LUCILE PEYTAVIN : « LES VIOLENCES SPÉCIFIQUES ENVERS LES FEMMES ÂGÉES SONT UN POINT D’AVEUGLEMENT »

Lucile Peytavin
Lucile Peytavin © Lucie Gracies

Interview

Lucile Peytavin, historienne économique et sociale spécialiste du travail des femmes et autrice de l’essai « Le coût de la virilité, ce que la France économiserait si les hommes se comportaient comme les femmes » est aujourdhui en charge pour le cabinet Psytel en France du projet Européen de lutte contre les violences sexistes faites aux femmes âgées. Ultime tabou d’une société jeuniste. MARVOW 2.0 est le deuxième volet d’une initiative lancée il y a 3 ans.

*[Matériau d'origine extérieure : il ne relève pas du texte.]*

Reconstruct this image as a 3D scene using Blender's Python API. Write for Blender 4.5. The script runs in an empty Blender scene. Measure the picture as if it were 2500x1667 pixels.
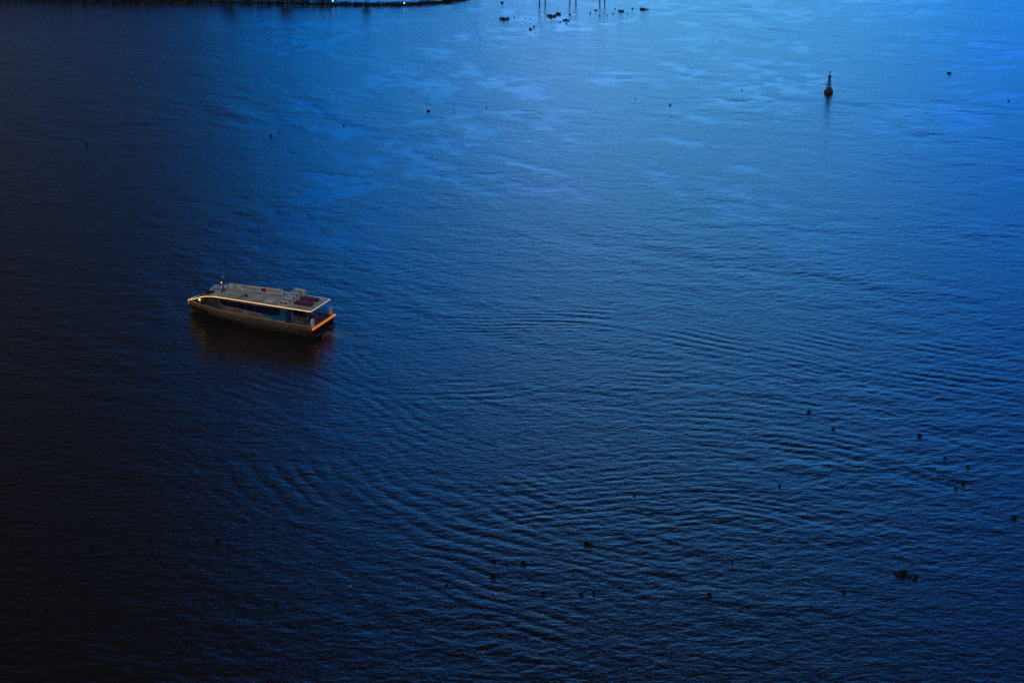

Pourquoi le sujet des violences faites aux femmes âgées est rarement abordé ?

Le sujet cumulent plusieurs choses, la 1ère c’est l’opacité sur les conditions de vie des personnes âgées notamment lorsqu’elles vivent dans des établissements spécialisés et le fait qu’elles ne soient plus productives dans la société nous conduit à les considérer comme une charge et non comme des personnes à part entière. Dans l’imaginaire collectif, elles attendent la mort.

Ensuite on découvre l’ampleur des violences faites aux femmes à force de mouvements comme MeToo, mais cela prend du temps en raison du manque de reconnaissance des victimes. On est face à un problème où les femmes âgées vont cumuler ces deux aspects, à la fois elles sont âgées et cumulent des violences sexistes. Cette double invisibilisation explique que c’est un sujet qui n’avait jusqu’à présent pas été abordé en France et pas du tout travaillé.

Comment êtes vous arrivée sur ce projet ?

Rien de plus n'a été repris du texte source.